Indistintamente, se produjo el reajuste del tiempo de servicio en filas si el mozo contaba con instrucción premilitar. Lo cierto es, que esta Disposición en su Artículo 11º originó enorme confusión, contrastando el período en filas para los que carecían de instrucción premilitar, admitiendo la reducción a dieciocho meses, por cuanto que “podrían disfrutar de licencias temporales o ilimitadas siempre que las conveniencias y necesidades del servicio lo permitan”.

“Tras rememorarse dos décadas de su desaparición, en sus prolegómenos se atisbaba la profesionalización para conseguir unos activos de calidad y en cantidad suficiente, emprendiendo unas acciones resumidas en reclutar, retribuir, renovar y reincorporar”

Como era de esperar, esta realidad conllevó incertidumbre en los soldados, al quedar irresuelto el probable descuento del período militar, quedando finalmente a merced de la arbitrariedad de sus Jefes.

En 1943, se normalizó por vía reglamentaria la obligatoriedad para todos los varones, de haber cumplido el Servicio Militar Obligatorio para ser admitido en cualquier ámbito laboral del Estado. Dos años después, el ‘Fuero de los Españoles’ configuraba una de las ocho ‘Leyes Fundamentales’ del franquismo que contenía en su Artículo 7º: “Constituye título de honor para los españoles el servir a la Patria con las armas.
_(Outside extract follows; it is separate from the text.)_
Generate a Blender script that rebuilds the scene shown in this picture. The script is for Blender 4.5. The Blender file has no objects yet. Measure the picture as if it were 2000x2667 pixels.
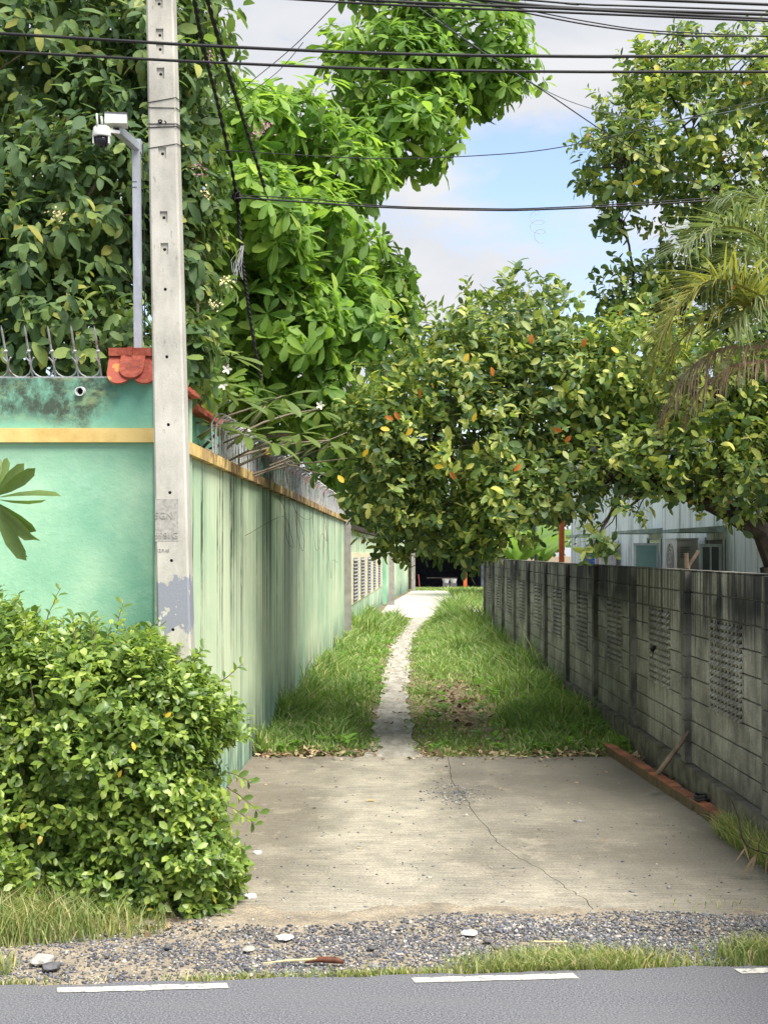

Todos los españoles están obligados a prestar este servicio cuando sean llamados con arreglo a la Ley”.

Ya, en 1968, se sancionó la ‘Ley General del Servicio Militar’ que a este tenor fijaba en su Artículo 1º que “el Servicio Militar es un honor y un deber inexcusable que alcanza a todos los españoles varones…”. Esta Ley punteaba la divisoria entre un Servicio Militar Obligatorio con una conservación entre 15 y 18 meses y la figura atractiva del ‘Voluntario’, con la primicia de ser él mismo quien eligiese la Región Militar, aunque su trayectoria iba a ser más amplia con 15 y 24 meses.

Curiosamente, el Estado involucraba a las empresas en el control riguroso de la observancia del Servicio Militar Obligatorio. De manera, que los empresarios, patrones o propietarios verificaban antes de aceptar a los contratantes, si éstos tenían en regla sus deberes militares, incurriendo en responsabilidades en caso de incumplimiento.

En consecuencia, quedando en pausa el cierre de la primera parte de este texto que prosigue en otra narración, deja a expensas del lector la ocasión de suscitar una reflexión ponderada sobre la evolución, avance o retroceso legislativo del Servicio Militar Obligatorio, tras rememorarse dos décadas de su desaparición, en los que se atisbaba la profesionalización de las Fuerzas Armadas para conseguir unos activos de calidad y en cantidad suficiente, con cometidos caracterizados por ser de mayor complejidad y responsabilidad para la hechura del nuevo soldado que comenzaba a derivarse, emprendiendo unas acciones que podrían quedar resumidas en reclutar, retribuir, renovar y reincorporar.

Y es que, abocados a las consecuencias del panorama mundial, el despliegue legislativo español había sobrepasado la tradición cerrada para aproximarse a un sistema abierto con nivel operativo, capacidad de reacción y ámbito de actuación.